Articles by ecothrust at Technorati Headline Animator

Saturday, June 19, 2010

So, It Was Cost Cutting That Led To Oil Spill.


http://bit.ly/7XwAG

The Congressional Comittee report on the Gulf Oil Spill shows clearly that BP ignored industry best practices and its own Quality Assurance Plan, to cut time and cost in the Macondo Oil prospect and increased the risk of failure.

What is risk? Risk is no longer an uncertainty, but a definite probability. If it is good it is known as an opportunity, if it is bad it is called a threat. A complex project as a deep sea drilling rig pumping billions of dollars of crude annually from 5000 feet under the sea is an opportunity. Its failure that could cause damage to life, property and environment is a threat. This threat must be countered with adequate risk management initiatives both financial as well as operational.
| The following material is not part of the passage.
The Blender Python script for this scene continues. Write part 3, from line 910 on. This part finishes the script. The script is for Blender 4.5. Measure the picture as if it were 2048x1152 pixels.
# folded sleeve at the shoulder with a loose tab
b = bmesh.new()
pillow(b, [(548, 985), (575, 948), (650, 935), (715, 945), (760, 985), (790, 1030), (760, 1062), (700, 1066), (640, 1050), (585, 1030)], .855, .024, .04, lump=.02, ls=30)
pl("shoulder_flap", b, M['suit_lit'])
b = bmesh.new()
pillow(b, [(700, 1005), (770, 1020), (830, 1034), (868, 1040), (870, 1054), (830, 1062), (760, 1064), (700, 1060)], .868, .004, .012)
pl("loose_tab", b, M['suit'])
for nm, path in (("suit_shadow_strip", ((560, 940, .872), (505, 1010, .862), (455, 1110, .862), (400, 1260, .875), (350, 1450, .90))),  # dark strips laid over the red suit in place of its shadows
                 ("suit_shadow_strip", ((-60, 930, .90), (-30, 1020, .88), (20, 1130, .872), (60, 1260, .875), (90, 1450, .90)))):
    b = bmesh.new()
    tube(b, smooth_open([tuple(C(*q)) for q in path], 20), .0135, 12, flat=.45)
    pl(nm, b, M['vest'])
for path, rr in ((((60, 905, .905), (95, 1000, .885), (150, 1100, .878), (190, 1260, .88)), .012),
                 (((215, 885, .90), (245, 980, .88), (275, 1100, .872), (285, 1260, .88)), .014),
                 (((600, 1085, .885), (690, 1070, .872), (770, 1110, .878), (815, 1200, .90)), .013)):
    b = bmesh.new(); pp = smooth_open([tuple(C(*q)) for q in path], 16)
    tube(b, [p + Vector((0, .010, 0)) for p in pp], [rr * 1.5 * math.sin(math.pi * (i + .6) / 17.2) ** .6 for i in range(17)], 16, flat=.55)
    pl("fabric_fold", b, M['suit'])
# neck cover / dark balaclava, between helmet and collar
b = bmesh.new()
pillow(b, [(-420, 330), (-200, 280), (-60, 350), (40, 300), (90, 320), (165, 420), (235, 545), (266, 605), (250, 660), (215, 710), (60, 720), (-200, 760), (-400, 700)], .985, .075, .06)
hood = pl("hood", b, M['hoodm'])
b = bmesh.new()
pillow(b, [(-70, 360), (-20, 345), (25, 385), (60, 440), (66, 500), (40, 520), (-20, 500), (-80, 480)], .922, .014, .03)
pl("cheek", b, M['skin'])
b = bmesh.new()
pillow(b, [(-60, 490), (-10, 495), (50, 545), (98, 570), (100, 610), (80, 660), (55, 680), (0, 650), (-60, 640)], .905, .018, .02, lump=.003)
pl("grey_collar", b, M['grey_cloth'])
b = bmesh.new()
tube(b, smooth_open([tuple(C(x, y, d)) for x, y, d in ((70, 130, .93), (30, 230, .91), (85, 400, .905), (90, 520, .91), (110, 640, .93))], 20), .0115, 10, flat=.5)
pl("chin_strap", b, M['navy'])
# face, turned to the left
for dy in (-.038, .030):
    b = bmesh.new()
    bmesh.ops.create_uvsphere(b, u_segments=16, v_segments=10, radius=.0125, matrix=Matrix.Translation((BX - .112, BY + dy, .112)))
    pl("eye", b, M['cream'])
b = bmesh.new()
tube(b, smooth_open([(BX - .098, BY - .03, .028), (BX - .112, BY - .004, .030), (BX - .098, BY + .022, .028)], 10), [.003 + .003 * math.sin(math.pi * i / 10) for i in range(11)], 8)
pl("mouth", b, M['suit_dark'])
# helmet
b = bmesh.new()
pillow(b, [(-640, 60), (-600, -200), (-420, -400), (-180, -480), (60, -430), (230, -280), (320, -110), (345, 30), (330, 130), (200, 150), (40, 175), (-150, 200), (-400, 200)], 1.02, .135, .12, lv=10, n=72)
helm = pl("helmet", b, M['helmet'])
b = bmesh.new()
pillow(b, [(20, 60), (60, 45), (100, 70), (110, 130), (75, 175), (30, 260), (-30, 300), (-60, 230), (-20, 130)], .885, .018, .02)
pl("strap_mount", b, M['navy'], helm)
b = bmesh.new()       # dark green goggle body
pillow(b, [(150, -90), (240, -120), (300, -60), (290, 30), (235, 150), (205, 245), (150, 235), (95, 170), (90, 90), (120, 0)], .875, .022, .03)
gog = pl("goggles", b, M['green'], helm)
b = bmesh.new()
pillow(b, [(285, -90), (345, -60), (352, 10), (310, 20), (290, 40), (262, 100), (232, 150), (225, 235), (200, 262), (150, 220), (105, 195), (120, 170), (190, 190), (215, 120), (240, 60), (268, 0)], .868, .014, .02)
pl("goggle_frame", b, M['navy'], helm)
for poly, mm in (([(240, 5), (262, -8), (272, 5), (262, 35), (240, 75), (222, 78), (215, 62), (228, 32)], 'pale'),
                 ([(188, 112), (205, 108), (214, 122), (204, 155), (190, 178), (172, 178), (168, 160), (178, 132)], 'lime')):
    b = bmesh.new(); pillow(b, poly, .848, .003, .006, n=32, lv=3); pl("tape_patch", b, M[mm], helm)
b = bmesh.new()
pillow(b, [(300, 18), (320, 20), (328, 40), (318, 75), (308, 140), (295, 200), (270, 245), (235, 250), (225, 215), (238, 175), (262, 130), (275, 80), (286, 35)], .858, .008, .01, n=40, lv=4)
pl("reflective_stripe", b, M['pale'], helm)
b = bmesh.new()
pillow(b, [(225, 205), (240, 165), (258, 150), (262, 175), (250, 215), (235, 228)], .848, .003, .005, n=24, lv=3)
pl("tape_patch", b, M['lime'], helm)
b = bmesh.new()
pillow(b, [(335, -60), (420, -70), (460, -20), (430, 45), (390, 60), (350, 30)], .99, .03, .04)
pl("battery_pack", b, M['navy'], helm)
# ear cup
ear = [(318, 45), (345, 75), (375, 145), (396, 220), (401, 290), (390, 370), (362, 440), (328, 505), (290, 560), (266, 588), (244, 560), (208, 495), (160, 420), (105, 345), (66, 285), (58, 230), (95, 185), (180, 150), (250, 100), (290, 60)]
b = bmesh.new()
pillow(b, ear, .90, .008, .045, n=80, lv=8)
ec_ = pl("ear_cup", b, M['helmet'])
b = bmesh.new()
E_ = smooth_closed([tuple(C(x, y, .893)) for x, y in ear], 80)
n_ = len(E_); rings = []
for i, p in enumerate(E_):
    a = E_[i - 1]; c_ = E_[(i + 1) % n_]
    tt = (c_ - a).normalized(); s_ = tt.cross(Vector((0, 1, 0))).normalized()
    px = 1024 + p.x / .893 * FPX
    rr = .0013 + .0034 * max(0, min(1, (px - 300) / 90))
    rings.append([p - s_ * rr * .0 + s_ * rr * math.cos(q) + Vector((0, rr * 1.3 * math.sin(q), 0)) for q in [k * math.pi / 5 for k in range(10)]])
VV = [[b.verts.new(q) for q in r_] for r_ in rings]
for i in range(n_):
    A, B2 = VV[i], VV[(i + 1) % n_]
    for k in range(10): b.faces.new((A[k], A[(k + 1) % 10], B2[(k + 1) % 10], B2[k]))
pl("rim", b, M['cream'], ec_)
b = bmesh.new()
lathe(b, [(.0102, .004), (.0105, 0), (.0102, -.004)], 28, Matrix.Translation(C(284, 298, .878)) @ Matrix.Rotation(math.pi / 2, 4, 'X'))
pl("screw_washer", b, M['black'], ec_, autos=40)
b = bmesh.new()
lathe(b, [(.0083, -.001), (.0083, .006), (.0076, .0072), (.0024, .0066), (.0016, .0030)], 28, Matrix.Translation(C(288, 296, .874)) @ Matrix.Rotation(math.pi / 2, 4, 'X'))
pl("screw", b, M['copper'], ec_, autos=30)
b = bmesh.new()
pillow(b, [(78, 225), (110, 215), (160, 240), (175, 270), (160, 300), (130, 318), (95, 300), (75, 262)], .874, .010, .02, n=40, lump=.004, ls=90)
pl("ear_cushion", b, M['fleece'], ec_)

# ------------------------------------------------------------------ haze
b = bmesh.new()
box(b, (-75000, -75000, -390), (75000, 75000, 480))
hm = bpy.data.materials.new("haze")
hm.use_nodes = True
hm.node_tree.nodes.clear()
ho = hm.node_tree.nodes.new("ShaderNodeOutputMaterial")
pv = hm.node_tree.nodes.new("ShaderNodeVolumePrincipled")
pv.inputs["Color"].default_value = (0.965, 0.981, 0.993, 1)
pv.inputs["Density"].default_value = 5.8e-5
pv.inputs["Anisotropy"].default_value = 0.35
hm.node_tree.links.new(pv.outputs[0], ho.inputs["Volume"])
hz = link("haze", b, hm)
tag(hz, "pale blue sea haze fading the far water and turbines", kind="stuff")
BP willingly chose to ignore the industry best practices in both cementing of the pipe as well as testing of the well, as per a Congressional enquiry. It first cut cost on the safety aspect by installing a single pipe instead of a double casing that increased the chance of a leak. Then on the 18th of April, Halliburton the cementing contractor advised BP to install a number of devices to make sure that the pipe was properly centred, so that small cracks did not develop in the cement and cause gas leakage. BP chose to cut cost once again, and installed 6 devices out of the 21 recommended.

Further BP did not circulate the mud thoroughly through the pipe as is the common industry practice, an operation which normally takes 12 hours, but took BP only 30 minutes. The clinching piece of evidence of negligence by BP which will probably be the cornerstone of the criminal investigations that have been now initiated against the oil giant, is its sending back of experts from Schlumberger who had arrived ready to do a critical run of integrity tests on the pipe on the morning of 20th April after the last of the cement was pumped into the well. Thus in an attempt to cut costs and time, BP neglected the well laid out procedure for prevention of risk threat to the 5000 feet underwater pipeline.

Twelve hours later, the blowout occurred, causing the greatest oil spill in the history. After neglecting risk prevention procedures, BP was guilty of inadequate risk mitigation that was unable to contain the damage and resulted in the explosion of the rig. Further prevention of risk escalation norms were flouted when BP started pumping back cement at twice the pressure into the Valve head or BOP in the top drill operation. It was fortunate that valves located in the BOP did not leak or burst and cause much greater quantity of oil to flow into the Gulf water.

The Obama Government surprisingly fell for BP’s smooth talk of ‘Trust us’ and did not take charge of the situation initially. In such cases BP should have first released its engineering drawings for wider consultation and then, simulated conditions in its Houston control rooms with pressurised tanks and a miniature BOP created to pre-test its efforts to contain the leak. The Obama Government could have possibly brought in top maintenance experts from other deep drilling companies to create a salvage task force for the operation instead of relying on coast guard administrators and academics from universities to merely advise BP. Even today BP's attempts to arrest the spill is not technically sound though looks extremely high tech due to BP's massive PR excercise.

With many deep drilling projects in the anvil all over the world by both by home grown companies as well as foreign multinationals, it is time that all the Governments take an initiative to involve the drillers, the marine life experts and other stakeholders and create a best practices code for operational risk management of such projects. Transparency must be ensured in operational risk procedures as the stakes are high, and oil majors like BP bribe regulators like MMS and cut corners to increase profit at all costs.

1 comment:

  1. Bad stuff, this spill. This, along with the recent verdict in the Bhopal disaster case is making it harder for the Indian government to justify its proposed Nuclear Liability Bill, which drastically limits liability of foreign companies (and local ones too) in the event of a nuclear disaster. Makes no sense! Corporations will always cut corners if we send them the message that their actions will be forgiven easily!